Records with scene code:
::::::::::

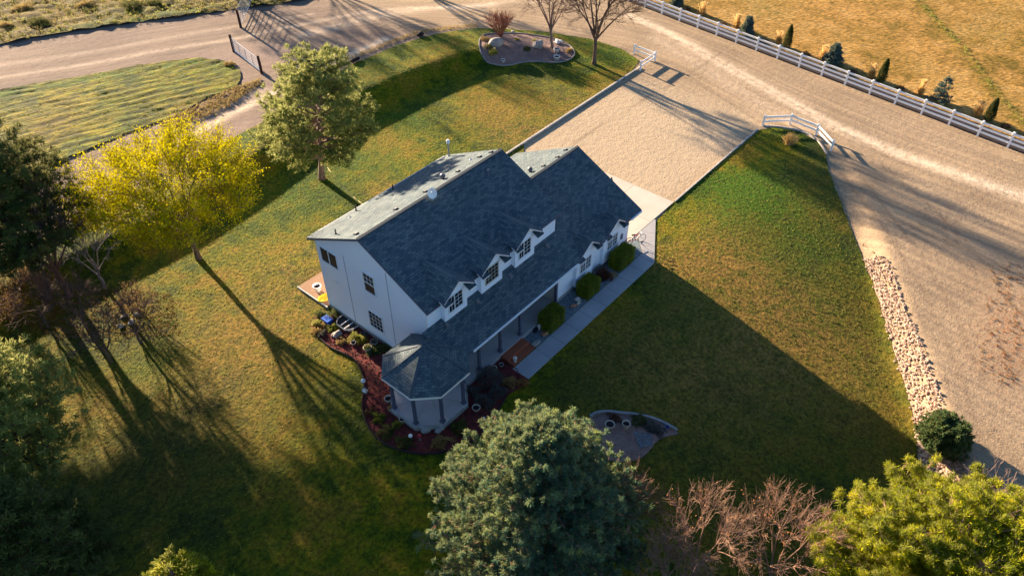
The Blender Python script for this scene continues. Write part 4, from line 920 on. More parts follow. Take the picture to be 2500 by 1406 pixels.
# --- bare trees
px, py = G(1347, 118)
crown_tree('bare_tree', 'bare tree with a pale mottled trunk standing in the kerbed island bed', 'tree', px, py, 2.1, .17, 5.6, 3.6, 3.6, 150, 8, 5, M_bark2, 61, inner=.4, zlow=-.4, off=(-.4, .5), twigs=9, twl=1.1, rmin=.012, up=.2)
px, py = G(1450, 158)
crown_tree('bare_tree', 'taller bare tree with a dark trunk on the lawn right of the island bed', 'tree', px, py, 2.9, .21, 6.9, 4.4, 4.3, 190, 9, 5, M_bark, 67, inner=.4, zlow=-.5, twigs=9, twl=1.2, rmin=.013, up=.2)
px, py = G(273, 886)
crown_tree('bare_tree', 'small dark bare tree among the long shadows at the left', 'tree', px, py, 1.1, .10, 2.7, 2.1, 1.6, 60, 6, 4, M_bark, 71, inner=.3, zlow=-.3, twigs=6, twl=.5, rmin=.011)
px, py = G(258, 704)
crown_tree('bare_tree', 'pale grey bare tree right of the big dark pine', 'tree', px, py, 1.3, .11, 3.4, 1.9, 1.8, 60, 6, 4, M_bark4, 73, inner=.3, zlow=-.3, twigs=6, twl=.5, rmin=.011)
px, py = G(172, 726)
crown_tree('bare_tree', 'bare purplish tree between the big dark pine and the pale bare tree', 'tree', px, py, 2.4, .22, 5.8, 3.4, 3.4, 150, 8, 5, M_bark5, 79, inner=.3, zlow=-.4, twigs=9, twl=.8, rmin=.014)
for x, y, th, cz, rd, rz, nt_, lab, lf, sd_ in ((17.9, 4.3, 2.2, 5.2, 2.3, 3.0, 60, 'bare pinkish tree at the bottom edge, middle one of the three right of the spruce', 1, 83), (20.3, 1.6, 2.0, 4.9, 2.5, 2.9, 62, 'bare pinkish tree at the bottom edge beside the bright corner pine', 1, 89), (18.2, 8.0, 1.3, 3.5, 1.5, 2.0, 36, 'bare reddish tree touching the right side of the big spruce', 0, 97), (16.0, 4.8, 1.6, 4.0, 2.1, 2.4, 50, 'bare pinkish tree low on the bottom edge, just right of the spruce', 1, 101)):
    crown_tree('bare_tree', lab, 'tree', x, y, th, .10, cz, rd, rz, int(nt_ * 1.9), 7, 5, M_bark6, sd_, lm=L_brown if lf else None, leaves=3, ls=.08, lw=.025, spread=.15, cover=.10, inner=.3, zlow=-.3, twigs=13, twl=.48, rmin=.0075, up=.2)
px, py = G(1222, 94)
broadleaf('red_twig_shrub', 'leafless red twigged shrub at the left end of the island bed', 'shrub', px, py, 0, .10, 3, 1.0, None, M_twig, 103, spread=.22, up=.2, kids=(2, 3), limbs=26, tilt=.62, lat=.5, shrink=.75, rmin=.007)
broadleaf('bare_shrub', 'thin bare shrub in the shadow beyond the bright corner pine', 'shrub', *G(2420, 1250), 0, .08, 3, 1.0, None, M_bark2, 107, spread=.4, up=.12, kids=(2, 2), limbs=14, tilt=.8, lat=.5, shrink=.75, rmin=.007)
for px_, py_, lab, sd_ in ((60, 690, 'russet bare shrub at the left edge under the big dark pine', 109), (340, 760, 'low russet shrub right of the small dark bare tree', 113), (40, 780, 'russet bare shrub at the left edge above the tall corner pine', 127)):
    broadleaf('russet_shrub', lab, 'shrub', *G(px_, py_), 0, .07, 3, .8, L_brown, M_bark, sd_, spread=.4, up=.1, kids=(2, 2), limbs=12, tilt=.9, lat=.5, shrink=.75, rmin=.007, leaves=1, thin=.4, ls=.06, lw=.02)
for i, (x, y) in enumerate([(54, 84), (62, 74), (46, 90)]):  # trees out of view, added for their shadows on the upper road
    broadleaf('bare_tree', ['bare tree beyond the top edge casting shadow stripes on the road', 'bare tree beyond the top edge, nearest the white fence', 'bare tree beyond the top edge behind the open gate'][i], 'tree', x, y, 2.6, .26, 4, 2.9, None, M_bark, 900 + i, spread=.4, up=.15, kids=(2, 3), limbs=7, tilt=.7, lat=.6, shrink=.74, rmin=.02, steps=3)
for a, b, lab, sd_ in ((214, 806, 'wispy brown bare tree left of the small dark bare tree', 141), (120, 800, 'wispy brown bare tree near the left edge below the big dark pine', 142), (345, 838, 'low wispy bare tree right of the small dark bare tree', 143)):
    crown_tree('bare_tree', lab, 'tree', *G(a, b), 1.0, .09, 2.6 if sd_ < 143 else 1.8, 2.3, 1.8, 60, 6, 4, M_bark5, sd_, inner=.25, zlow=-.35, twigs=10, twl=.55, rmin=.010)
# --- row of plants behind the long fence
def pampas(label, px_, py_, seed, h=1.15):
    x, y = G(px_, py_); rg = np.random.default_rng(seed); r = thing('ornamental_grass', label, 'ornamental grass', (x, y, gz_(x, y)), 'tan ornamental grasses behind the white fence')
    n = 420; a = rg.uniform(0, 6.28, n); t = np.abs(rg.normal(0, .30, n)); D = np.column_stack([np.cos(a) * np.sin(t), np.sin(a) * np.sin(t), np.cos(t)]); P = np.column_stack([rg.normal(0, .09, (n, 2)), np.zeros(n)])
    link('leaves', blades_mesh('leaves', P, D, h * rg.uniform(.5, .8, n), .02, np.clip(rg.normal(.15, .15, n), 0, 1), rg), L_tan, r, False)
    k = 34; a = rg.uniform(0, 6.28, k); t = np.abs(rg.normal(0, .17, k)); D = np.column_stack([np.cos(a) * np.sin(t), np.sin(a) * np.sin(t), np.cos(t)]); B = D * h * .62
    m = 30; PP_ = np.repeat(B, m, 0) + np.repeat(D, m, 0) * (rg.random((k * m, 1)) * h * .5); DD = unit(np.repeat(D, m, 0) + rg.normal(size=(k * m, 3)) * .45)
    link('plumes', blades_mesh('plumes', PP_, DD, .13, .016, np.clip(rg.normal(.75, .15, k * m), 0, 1), rg), L_tan, r, False)
for (a, b), lab in zip([(1714, 38), (1798, 68), (1899, 110), (2007, 146), (2125, 192), (2245, 232), (2384, 284), (2505, 330)],
    ['tan ornamental grass behind the fence, nearest the top edge', 'tan ornamental grass just left of the first blue conifer', 'tan ornamental grass just left of the first dark cypress', 'tan ornamental grass just left of the wide blue conifer', 'tan ornamental grass just left of the middle dark cypress', 'tan ornamental grass left of the scraggly blue conifer', 'tan ornamental grass left of the last dark cypress', 'tan ornamental grass cut by the right edge of the picture']):
    pampas(lab, a, b, int(a), 1.25)
for (px_, py_, h_, r_, lab, sd_, kw) in ((1822, 84, 1.9, .62, 'narrow blue conifer behind the fence between a tan grass and the first cypress', 131, {}), (2031, 158, 2.2, .95, 'wide blue conifer behind the fence between two cypresses', 137, {}), (2291, 250, 2.6, .95, 'scraggly open blue conifer behind the fence', 139, dict(gap=.35, per=5)), (1652, 14, 1.6, .6, 'small blue conifer behind the fence at the top edge', 149, {})):
    x, y = G(px_, py_); k = dict(whorls=11, per=8, clump=.5, blades=26, bl=.15, bw=.017, prof=lambda t: (1 - t) ** .85 + .06, tr=.05, rise=.2, sub=3, rlow=.15, group='blue conifers behind the white fence'); k.update(kw)
    conifer('blue_conifer', lab, 'conifer', x, y, h_, r_, .12, L_bspr, M_bark, sd_, **k)
for (px_, py_, h_, lab) in ((1918, 122, 2.6, 'dark columnar cypress behind the fence, tallest and nearest the top'), (2148, 203, 2.4, 'dark columnar cypress behind the fence, middle one of three'), (2410, 297, 2.2, 'dark columnar cypress behind the fence, nearest the right edge')):
    x, y = G(px_, py_); rg = np.random.default_rng(int(px_)); r = thing('cypress_tree', lab, 'cypress', (x, y, gz_(x, y)), 'dark cypresses behind the white fence')
    mb = MB(); mb.tube([(0, 0, -.1), (0, 0, h_ * .9)], [.06, .01], 7); mb.build('trunk', M_bark, r, world=False)
    n = 5200; t = rg.random(n) ** .8; a = rg.uniform(0, 6.28, n); rad_ = .40 * np.interp(t, [0, .12, .35, .8, 1], [.55, .95, 1, .5, .05]) * rg.uniform(.5, 1.05, n) * (1 + .12 * np.sin(a * 5 + t * 9))
    P = np.column_stack([np.cos(a) * rad_, np.sin(a) * rad_, .06 + t * h_ * .95]); D = np.column_stack([np.cos(a) * .5, np.sin(a) * .5, np.ones(n)]) + rg.normal(size=(n, 3)) * .3
    link('crown', blades_mesh('crown', P, D, .15 * rg.uniform(.6, 1.2, n), .018, np.clip(rg.normal(.45, .22, n), 0, 1), rg), L_cyp, r, False)
def mound(name, label, cat, px_, py_, r_, h_, lm, seed, n=900, ls=.12, lw=.02, group=None, world=None, z=0):
    x, y = world or G(px_, py_); rg = np.random.default_rng(seed)
    d = unit(rg.normal(size=(n, 3))); d[:, 2] = np.abs(d[:, 2]); k = rg.uniform(.35, 1.0, n)[:, None] ** .5; lump = 1 + .16 * np.sin(d[:, :1] * 6 + seed) * np.cos(d[:, 1:2] * 5 + seed)
    k = k * (.55 + .75 * rg.random(14)[(np.floor(np.arctan2(d[:, 1], d[:, 0]) / 6.2832 * 14).astype(int)) % 14])[:, None]; P = d * k * lump * np.array([r_, r_, h_ * .85]); D = d * .8 + rg.normal(size=(n, 3)) * .5 + np.array([0, 0, .4])
    o = link(name, blades_mesh(name, P, D, ls * rg.uniform(.6, 1.2, n), lw, np.clip(rg.normal(.5, .2, n), 0, 1), rg), lm); o.location = (x, y, gz_(x, y) + .03 + z)
    return tag(o, label, cat, group)
for i, (a, b) in enumerate([(1677, 26), (1764, 62), (1868, 105), (1968, 136), (2080, 178), (2198, 218), (2452, 312)]):
    mound('low_shrub', ['dark low shrub behind the fence, nearest the top edge', 'dark low shrub behind the fence before the first blue conifer', 'dark low shrub behind the fence left of the first cypress', 'dark low shrub behind the fence left of the wide blue conifer', 'dark low shrub behind the fence left of the middle cypress', 'dark low shrub behind the fence right of the middle cypress', 'dark low shrub behind the fence right of the last cypress'][i], 'shrub', a, b, .42, .32, L_purp, 200 + i, 420, .12, .02, 'dark low shrubs behind the white fence')
# --- clipped hedges and purple bush in front of the garage
def hedge(label, x, y, sx, sy, sz, seed, rot=0):
    rg = np.random.default_rng(seed); n = 9500; r = thing('clipped_hedge', label, 'hedge', (x, y, .1), 'clipped box hedges along the path')
    u = rg.uniform(-1, 1, (n, 3)); ax = rg.integers(0, 3, n); sgn = rg.choice([-1, 1], n); u[np.arange(n), ax] = sgn; u[:, 2] = np.where((ax == 2), 1, u[:, 2])
    k = 10; nrm = (np.abs(u) ** k).sum(1) ** (1 / k); u = u / nrm[:, None]; P = u * np.array([sx / 2, sy / 2, sz / 2]) * (1 + .05 * np.sin(u[:, :1] * 9 + seed) * np.sin(u[:, 1:2] * 8) + rg.normal(0, .03, (n, 1))) + np.array([0, 0, sz / 2])
    D = u * .7 + rg.normal(size=(n, 3)) * .7
    link('foliage', blades_mesh('foliage', P, D, .085 * rg.uniform(.5, 1.2, n), .02, np.clip(rg.normal(.5, .22, n) + .1 * np.sin(P[:, 0] * 6) * np.sin(P[:, 1] * 7 + 1), 0, 1), rg), L_hedge, r, False)
    mb = MB(); mb.box((-sx * .44, -sy * .44, 0), (sx * .44, sy * .44, sz * .92)); mb.build('inner_twigs', simple('twig_core', (.035, .045, .012), None, 8), r, world=False)
    return r
hedge('clipped green hedge beside the wooden steps and porch', 26.85, 19.42, 1.5, 1.0, 1.15, 301)
hedge('clipped green hedge under the first garage bay window', 30.75, 19.42, 1.4, .95, 1.0, 302)
hedge('clipped green hedge at the garage corner beside the bicycle', 34.55, 19.38, 1.75, .95, 1.15, 303)
o = mound('purple_bush', 'dark purple leaved bush between two clipped hedges', 'bush', 0, 0, .62, .95, L_purp, 305, 5200, .09, .02, world=(32.65, 19.5)); 
mound('dry_grass_tuft', 'dry tan tuft at the foot of the purple bush beside the path', 'plant', 0, 0, .22, .3, L_weed, 306, 220, .25, .008, world=(33.15, 18.98))
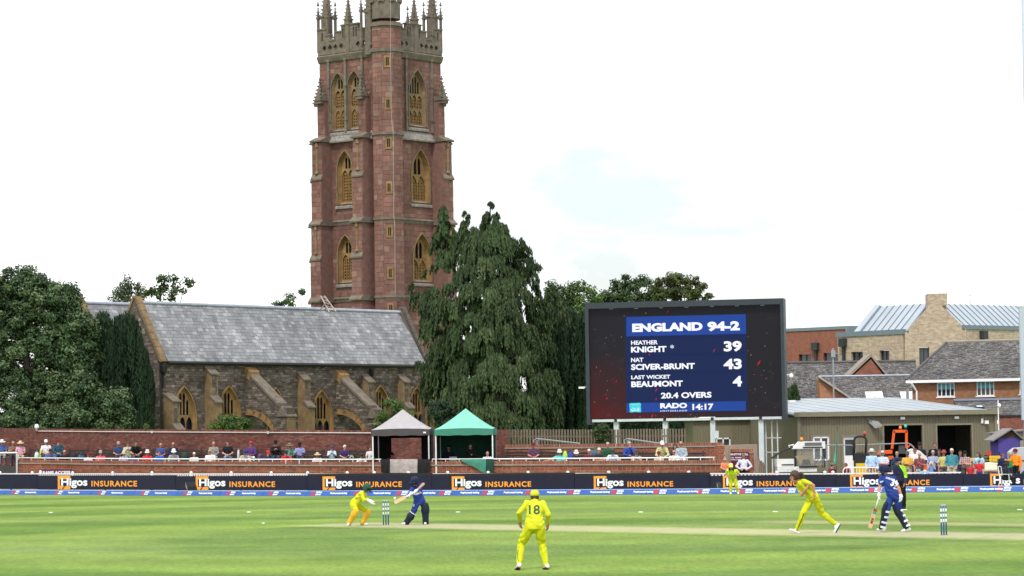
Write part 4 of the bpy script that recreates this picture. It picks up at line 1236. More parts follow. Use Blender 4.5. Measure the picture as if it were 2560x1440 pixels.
drape(1150, 1214, 1150, 1184, greenv, 'hanging_sheet', 'thin green sheet hanging slantwise over the wall below the green gazebo')
drape(1212, 1233, 1181, 1180, greend, 'hanging_sheet', 'dark green strip hanging straight over the wall below the green gazebo')
t, c, d, nr, hw, ze, zf = gazebo(1087, 1241, 1021, 1073, 1088, (greenc, greenv, greend, gal), 'green peaked gazebo with dark green back wall on the terrace', O_WALL + .5, floorF(1160))
pl = Pl(c - d * hw * .97 - nr * hw * .97, d); hb = ze - .1
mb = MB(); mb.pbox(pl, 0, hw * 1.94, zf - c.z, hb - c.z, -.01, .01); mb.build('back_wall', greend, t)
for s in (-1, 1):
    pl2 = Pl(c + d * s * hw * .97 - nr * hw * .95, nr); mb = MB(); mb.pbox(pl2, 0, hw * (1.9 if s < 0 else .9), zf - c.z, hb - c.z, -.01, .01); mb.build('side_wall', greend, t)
# table, laptop, chair in the green gazebo
tp = c - nr * .1 - d * .62
t = thing('folding_table', 'small folding table with a laptop inside the green gazebo', 'table', tp)
MB().box(tp + up * .72, (1.0, .6, .035), (d, nr, up)).build('table_top', darkwood, t)
for sx in (-1, 1):
    for sy in (-1, 1): MB().tube([tp + d * sx * .45 + nr * sy * .25, tp + d * sx * .4 + nr * sy * .25 + up * .7], .014, 6).build('leg', gal, t)
t = thing('laptop', 'silver laptop open on the table in the green gazebo', 'laptop', tp + up * .74)
silver = mat('laptop silver', (.55, .57, .58), .4, .05)
MB().box(tp + up * .748 - nr * .02, (.36, .24, .016), (d, nr, up)).build('keyboard_base', silver, t)
lu = (up * .97 + nr * .24).normalized()
MB().box(tp + nr * .12 + up * .87, (.36, .012, .24), (d, lu.cross(d), lu)).build('screen', silver, t)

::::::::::

Copy exactly, word for word, the line with "Write part 4 of" through the final line of the listing.

Write part 4 of the bpy script that recreates this picture. It picks up at line 1236. More parts follow. Use Blender 4.5. Measure the picture as if it were 2560x1440 pixels.
drape(1150, 1214, 1150, 1184, greenv, 'hanging_sheet', 'thin green sheet hanging slantwise over the wall below the green gazebo')
drape(1212, 1233, 1181, 1180, greend, 'hanging_sheet', 'dark green strip hanging straight over the wall below the green gazebo')
t, c, d, nr, hw, ze, zf = gazebo(1087, 1241, 1021, 1073, 1088, (greenc, greenv, greend, gal), 'green peaked gazebo with dark green back wall on the terrace', O_WALL + .5, floorF(1160))
pl = Pl(c - d * hw * .97 - nr * hw * .97, d); hb = ze - .1
mb = MB(); mb.pbox(pl, 0, hw * 1.94, zf - c.z, hb - c.z, -.01, .01); mb.build('back_wall', greend, t)
for s in (-1, 1):
    pl2 = Pl(c + d * s * hw * .97 - nr * hw * .95, nr); mb = MB(); mb.pbox(pl2, 0, hw * (1.9 if s < 0 else .9), zf - c.z, hb - c.z, -.01, .01); mb.build('side_wall', greend, t)
# table, laptop, chair in the green gazebo
tp = c - nr * .1 - d * .62
t = thing('folding_table', 'small folding table with a laptop inside the green gazebo', 'table', tp)
MB().box(tp + up * .72, (1.0, .6, .035), (d, nr, up)).build('table_top', darkwood, t)
for sx in (-1, 1):
    for sy in (-1, 1): MB().tube([tp + d * sx * .45 + nr * sy * .25, tp + d * sx * .4 + nr * sy * .25 + up * .7], .014, 6).build('leg', gal, t)
t = thing('laptop', 'silver laptop open on the table in the green gazebo', 'laptop', tp + up * .74)
silver = mat('laptop silver', (.55, .57, .58), .4, .05)
MB().box(tp + up * .748 - nr * .02, (.36, .24, .016), (d, nr, up)).build('keyboard_base', silver, t)
lu = (up * .97 + nr * .24).normalized()
MB().box(tp + nr * .12 + up * .87, (.36, .012, .24), (d, lu.cross(d), lu)).build('screen', silver, t)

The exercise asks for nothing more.